In this apartment she had exactly three children’s movies on VHS: a video of the Ringling Brothers Circus, the Muppets Christmas Carol, and a Looney Toons cartoon medley. I would sit under a knobby pastel afghan, watching TV with my sister, drinking cokes and sneaking extra peppermint patties from the glass candy dish beside the couch.

She never drank milk, but she always had some in the fridge with a tin of ovaltine in the cupboard. Her dining room table was the only place I ever drank ovaltine – I would not even know where to buy it now – stirring the swirls of powder round and round in her brown plastic tumblers.
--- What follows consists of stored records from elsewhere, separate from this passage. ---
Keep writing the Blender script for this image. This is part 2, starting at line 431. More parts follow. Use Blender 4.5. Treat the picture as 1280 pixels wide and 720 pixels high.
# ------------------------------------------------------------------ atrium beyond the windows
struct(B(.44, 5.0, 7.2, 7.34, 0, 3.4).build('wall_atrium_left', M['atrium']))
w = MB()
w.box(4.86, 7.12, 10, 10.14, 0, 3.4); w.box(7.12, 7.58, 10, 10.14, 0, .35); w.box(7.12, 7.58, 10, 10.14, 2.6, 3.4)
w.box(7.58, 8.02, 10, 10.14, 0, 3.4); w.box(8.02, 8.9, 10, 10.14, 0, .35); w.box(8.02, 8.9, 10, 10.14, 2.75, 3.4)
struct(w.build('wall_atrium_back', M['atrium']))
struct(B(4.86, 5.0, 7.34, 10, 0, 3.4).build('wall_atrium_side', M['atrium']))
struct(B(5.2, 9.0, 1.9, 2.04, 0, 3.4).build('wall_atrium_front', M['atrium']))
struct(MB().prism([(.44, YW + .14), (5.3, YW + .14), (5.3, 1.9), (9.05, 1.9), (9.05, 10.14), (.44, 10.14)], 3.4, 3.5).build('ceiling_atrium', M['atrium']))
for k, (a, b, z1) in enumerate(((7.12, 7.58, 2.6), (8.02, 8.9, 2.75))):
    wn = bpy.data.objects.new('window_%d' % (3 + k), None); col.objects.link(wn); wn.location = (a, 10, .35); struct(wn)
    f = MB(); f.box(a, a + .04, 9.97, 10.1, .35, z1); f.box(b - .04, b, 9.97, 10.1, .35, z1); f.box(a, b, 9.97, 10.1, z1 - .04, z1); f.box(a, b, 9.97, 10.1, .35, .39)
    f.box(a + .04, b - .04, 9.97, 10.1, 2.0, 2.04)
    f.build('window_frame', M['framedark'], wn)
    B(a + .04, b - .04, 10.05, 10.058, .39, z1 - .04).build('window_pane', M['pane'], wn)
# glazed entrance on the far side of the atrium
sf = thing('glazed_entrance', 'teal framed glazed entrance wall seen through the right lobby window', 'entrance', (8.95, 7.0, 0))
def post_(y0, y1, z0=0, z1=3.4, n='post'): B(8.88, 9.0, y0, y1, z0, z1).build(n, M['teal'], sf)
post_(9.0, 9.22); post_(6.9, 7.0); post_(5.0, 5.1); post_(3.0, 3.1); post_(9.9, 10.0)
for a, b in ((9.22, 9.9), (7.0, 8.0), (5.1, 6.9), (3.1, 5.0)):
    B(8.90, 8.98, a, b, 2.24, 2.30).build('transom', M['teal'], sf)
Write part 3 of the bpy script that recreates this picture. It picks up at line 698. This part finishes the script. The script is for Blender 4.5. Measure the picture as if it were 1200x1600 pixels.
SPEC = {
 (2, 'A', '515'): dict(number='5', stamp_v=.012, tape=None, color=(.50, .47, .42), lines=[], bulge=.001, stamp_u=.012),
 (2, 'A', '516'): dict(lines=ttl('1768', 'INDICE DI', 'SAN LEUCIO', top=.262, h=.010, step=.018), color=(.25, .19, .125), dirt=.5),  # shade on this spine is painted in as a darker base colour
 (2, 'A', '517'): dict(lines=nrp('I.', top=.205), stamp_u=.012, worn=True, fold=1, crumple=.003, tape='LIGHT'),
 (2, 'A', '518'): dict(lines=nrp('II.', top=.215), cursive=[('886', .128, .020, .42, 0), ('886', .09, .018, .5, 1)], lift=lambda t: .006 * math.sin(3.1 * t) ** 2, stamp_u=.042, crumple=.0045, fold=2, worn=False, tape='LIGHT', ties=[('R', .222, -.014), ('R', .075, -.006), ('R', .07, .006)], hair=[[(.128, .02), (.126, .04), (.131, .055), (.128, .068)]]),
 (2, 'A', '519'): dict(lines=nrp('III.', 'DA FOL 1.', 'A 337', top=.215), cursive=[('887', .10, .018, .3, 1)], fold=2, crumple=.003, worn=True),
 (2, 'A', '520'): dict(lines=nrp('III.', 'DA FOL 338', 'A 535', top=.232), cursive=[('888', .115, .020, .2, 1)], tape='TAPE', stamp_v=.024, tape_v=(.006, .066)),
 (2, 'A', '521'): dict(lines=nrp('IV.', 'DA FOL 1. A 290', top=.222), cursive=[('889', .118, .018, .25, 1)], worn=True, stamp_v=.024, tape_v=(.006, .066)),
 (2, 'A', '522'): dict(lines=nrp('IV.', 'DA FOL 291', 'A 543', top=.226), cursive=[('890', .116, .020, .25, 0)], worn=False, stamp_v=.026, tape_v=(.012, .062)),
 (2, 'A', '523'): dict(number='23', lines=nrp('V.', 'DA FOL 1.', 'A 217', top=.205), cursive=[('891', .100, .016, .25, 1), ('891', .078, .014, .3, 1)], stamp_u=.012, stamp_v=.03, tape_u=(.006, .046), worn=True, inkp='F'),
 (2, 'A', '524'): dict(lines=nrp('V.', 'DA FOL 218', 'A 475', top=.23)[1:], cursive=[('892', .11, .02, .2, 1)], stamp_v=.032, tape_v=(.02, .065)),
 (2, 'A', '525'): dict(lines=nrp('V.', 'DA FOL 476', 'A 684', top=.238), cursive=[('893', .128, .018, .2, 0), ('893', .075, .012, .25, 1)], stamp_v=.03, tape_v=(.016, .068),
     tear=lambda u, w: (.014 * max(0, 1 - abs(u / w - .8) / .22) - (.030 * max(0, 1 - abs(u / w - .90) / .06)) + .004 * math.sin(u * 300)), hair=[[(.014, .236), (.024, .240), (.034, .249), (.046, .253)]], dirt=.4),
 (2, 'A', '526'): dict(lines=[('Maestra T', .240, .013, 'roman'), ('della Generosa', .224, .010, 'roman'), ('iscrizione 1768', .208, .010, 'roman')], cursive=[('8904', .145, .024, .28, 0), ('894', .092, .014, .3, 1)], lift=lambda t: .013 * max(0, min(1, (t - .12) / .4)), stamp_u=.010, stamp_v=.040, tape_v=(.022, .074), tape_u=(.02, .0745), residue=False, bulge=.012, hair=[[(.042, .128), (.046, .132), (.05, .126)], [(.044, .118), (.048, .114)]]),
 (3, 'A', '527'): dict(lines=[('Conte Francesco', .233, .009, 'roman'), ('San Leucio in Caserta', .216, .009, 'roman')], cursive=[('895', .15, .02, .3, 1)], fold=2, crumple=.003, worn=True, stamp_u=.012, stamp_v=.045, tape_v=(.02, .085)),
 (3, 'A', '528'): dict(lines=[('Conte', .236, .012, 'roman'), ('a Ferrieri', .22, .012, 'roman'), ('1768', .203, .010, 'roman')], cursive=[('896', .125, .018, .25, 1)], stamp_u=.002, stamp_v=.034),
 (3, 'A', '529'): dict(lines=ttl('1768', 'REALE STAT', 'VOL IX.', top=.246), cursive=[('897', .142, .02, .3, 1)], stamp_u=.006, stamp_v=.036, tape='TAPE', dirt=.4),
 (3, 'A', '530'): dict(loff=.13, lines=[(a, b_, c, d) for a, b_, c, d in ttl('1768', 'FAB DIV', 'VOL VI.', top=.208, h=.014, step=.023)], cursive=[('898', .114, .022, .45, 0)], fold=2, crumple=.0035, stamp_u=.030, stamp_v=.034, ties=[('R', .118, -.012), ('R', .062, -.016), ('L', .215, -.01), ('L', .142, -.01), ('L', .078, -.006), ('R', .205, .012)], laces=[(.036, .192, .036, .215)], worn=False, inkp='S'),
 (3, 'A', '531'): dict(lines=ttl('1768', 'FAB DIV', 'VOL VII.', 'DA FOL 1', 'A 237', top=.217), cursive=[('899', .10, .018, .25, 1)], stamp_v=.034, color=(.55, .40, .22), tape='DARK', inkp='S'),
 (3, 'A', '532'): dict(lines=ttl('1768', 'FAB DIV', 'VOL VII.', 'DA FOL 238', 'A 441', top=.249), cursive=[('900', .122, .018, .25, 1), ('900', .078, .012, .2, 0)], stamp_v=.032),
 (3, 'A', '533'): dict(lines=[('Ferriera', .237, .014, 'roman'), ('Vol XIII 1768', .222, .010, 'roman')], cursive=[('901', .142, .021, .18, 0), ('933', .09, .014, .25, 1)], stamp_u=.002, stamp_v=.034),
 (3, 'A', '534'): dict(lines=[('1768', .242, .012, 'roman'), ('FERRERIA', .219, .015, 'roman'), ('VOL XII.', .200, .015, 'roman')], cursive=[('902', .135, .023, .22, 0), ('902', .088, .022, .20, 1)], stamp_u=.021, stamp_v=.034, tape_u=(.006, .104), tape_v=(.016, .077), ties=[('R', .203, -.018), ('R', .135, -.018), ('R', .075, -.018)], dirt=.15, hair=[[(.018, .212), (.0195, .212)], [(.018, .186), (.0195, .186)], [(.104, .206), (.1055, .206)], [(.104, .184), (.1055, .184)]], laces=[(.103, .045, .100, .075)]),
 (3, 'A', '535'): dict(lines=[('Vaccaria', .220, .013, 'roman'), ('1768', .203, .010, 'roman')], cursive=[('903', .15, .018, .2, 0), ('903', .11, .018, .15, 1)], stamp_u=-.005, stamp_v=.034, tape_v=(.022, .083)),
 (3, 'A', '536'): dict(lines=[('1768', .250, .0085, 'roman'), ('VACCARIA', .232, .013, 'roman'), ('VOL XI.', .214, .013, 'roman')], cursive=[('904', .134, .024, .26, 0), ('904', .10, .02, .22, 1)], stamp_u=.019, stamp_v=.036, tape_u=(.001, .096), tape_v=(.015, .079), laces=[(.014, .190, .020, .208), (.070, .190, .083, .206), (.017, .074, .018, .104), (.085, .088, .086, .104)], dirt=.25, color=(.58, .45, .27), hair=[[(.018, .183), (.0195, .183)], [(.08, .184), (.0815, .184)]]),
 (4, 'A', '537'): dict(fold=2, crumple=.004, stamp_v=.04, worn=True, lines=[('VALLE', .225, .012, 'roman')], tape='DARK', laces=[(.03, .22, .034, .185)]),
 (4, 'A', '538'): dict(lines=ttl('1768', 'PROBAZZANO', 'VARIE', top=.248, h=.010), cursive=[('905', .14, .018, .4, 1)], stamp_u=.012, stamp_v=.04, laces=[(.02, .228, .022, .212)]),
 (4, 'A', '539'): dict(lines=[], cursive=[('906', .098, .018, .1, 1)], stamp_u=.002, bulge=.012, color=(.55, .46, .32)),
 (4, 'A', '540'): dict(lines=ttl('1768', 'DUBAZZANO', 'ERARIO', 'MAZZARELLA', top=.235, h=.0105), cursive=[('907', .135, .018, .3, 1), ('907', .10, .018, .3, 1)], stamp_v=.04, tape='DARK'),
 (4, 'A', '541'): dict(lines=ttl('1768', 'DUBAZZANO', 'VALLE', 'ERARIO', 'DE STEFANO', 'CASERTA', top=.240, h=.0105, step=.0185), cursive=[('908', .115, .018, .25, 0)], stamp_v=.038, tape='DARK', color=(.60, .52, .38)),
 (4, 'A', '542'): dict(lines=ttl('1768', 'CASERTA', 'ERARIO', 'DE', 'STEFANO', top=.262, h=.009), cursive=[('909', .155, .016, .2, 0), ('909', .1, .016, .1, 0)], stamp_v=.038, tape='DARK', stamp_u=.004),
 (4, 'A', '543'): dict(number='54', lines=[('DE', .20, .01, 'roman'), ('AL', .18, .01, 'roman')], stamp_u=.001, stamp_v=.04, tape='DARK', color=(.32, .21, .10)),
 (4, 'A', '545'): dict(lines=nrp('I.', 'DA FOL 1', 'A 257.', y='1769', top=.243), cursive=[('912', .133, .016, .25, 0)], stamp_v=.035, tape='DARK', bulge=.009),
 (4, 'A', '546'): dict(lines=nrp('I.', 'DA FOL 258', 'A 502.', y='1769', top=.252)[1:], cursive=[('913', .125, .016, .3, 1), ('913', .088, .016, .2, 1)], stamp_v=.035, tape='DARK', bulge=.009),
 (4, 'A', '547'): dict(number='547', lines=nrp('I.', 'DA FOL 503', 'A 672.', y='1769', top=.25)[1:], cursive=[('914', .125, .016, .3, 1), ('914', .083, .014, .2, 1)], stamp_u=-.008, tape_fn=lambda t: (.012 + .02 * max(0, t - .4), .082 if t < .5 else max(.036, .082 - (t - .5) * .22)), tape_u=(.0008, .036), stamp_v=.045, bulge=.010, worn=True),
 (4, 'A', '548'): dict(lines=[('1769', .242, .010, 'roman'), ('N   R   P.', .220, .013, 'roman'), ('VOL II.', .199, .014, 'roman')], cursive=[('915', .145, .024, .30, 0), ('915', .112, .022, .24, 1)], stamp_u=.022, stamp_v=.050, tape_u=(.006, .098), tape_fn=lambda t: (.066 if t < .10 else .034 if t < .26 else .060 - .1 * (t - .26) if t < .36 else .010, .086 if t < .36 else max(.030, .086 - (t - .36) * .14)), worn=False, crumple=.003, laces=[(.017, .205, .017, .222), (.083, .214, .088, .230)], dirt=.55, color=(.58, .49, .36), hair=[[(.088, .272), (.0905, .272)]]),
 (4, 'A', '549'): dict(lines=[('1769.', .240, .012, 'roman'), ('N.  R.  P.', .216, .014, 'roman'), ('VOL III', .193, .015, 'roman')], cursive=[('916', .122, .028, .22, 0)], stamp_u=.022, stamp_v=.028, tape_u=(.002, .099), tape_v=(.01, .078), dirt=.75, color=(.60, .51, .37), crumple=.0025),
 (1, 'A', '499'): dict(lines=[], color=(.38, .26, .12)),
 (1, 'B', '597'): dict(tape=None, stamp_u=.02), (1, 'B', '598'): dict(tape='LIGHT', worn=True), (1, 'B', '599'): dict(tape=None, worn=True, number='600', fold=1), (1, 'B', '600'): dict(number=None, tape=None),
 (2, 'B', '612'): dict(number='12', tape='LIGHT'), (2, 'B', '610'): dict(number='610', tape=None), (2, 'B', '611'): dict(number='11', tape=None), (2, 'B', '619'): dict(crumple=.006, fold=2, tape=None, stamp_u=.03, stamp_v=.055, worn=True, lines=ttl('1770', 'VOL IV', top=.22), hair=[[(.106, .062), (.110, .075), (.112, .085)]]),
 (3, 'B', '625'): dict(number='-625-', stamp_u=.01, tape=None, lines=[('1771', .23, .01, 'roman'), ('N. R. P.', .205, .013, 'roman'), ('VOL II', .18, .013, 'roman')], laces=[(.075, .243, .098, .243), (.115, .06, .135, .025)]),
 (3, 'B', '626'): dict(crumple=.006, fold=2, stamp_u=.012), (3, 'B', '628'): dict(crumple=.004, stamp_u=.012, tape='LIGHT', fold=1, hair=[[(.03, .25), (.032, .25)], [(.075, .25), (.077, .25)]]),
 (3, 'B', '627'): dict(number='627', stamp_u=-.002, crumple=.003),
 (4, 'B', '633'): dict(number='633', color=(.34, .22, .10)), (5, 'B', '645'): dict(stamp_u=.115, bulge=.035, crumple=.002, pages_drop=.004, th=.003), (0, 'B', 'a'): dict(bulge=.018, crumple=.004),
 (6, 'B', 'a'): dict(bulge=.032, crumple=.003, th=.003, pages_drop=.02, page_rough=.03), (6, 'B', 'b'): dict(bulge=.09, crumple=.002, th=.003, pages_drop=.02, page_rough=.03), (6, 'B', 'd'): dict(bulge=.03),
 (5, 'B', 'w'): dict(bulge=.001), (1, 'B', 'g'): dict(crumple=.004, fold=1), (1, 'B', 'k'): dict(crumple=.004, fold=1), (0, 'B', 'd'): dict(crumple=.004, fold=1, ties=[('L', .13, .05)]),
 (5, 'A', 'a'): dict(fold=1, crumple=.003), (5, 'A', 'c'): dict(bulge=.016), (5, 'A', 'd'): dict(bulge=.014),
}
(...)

Of course, she bought the milk and ovaltine for me.

She was allergic to roses, but not any other flowers. At least that is what she said… a little puzzling given the rose soap affinity. But every time we brought her flowers we were careful to specify “No Roses!” to the florist, or to pull the rose-stems out of a grocery store bunch.

I should have showed her my wedding dress. For ten months, it hung wrapped in plastic and tissue at the back of the closet and I did not show it to her.

I wonder if I parked outside her apartment tomorrow, climbed the gray-carpeted stairs and knocked on her door what I would find. Would there be buttery green beans on the table, the local news blaring from the other room, and her enormous tabby cat glowering at me from under a chair?

Here is the recipe for her sandtart cookies… I don’t think she will mind if I share:

  • 3/4 Pound of Butter
  • 1 and 1/2 Cup Granulated Sugar
  • 2 Eggs
  • 2 and 1/4 cup Flour
  • 1 teaspoon vanilla extract
  • Pecans

Cream the butter & sugar & vanilla, then add the eggs and mix. Next stir in the flour. Roll and cut into squares. Cover with sugar and cinnamon and place slivered pecan on top. Bake at 325 for approximately 10 minutes.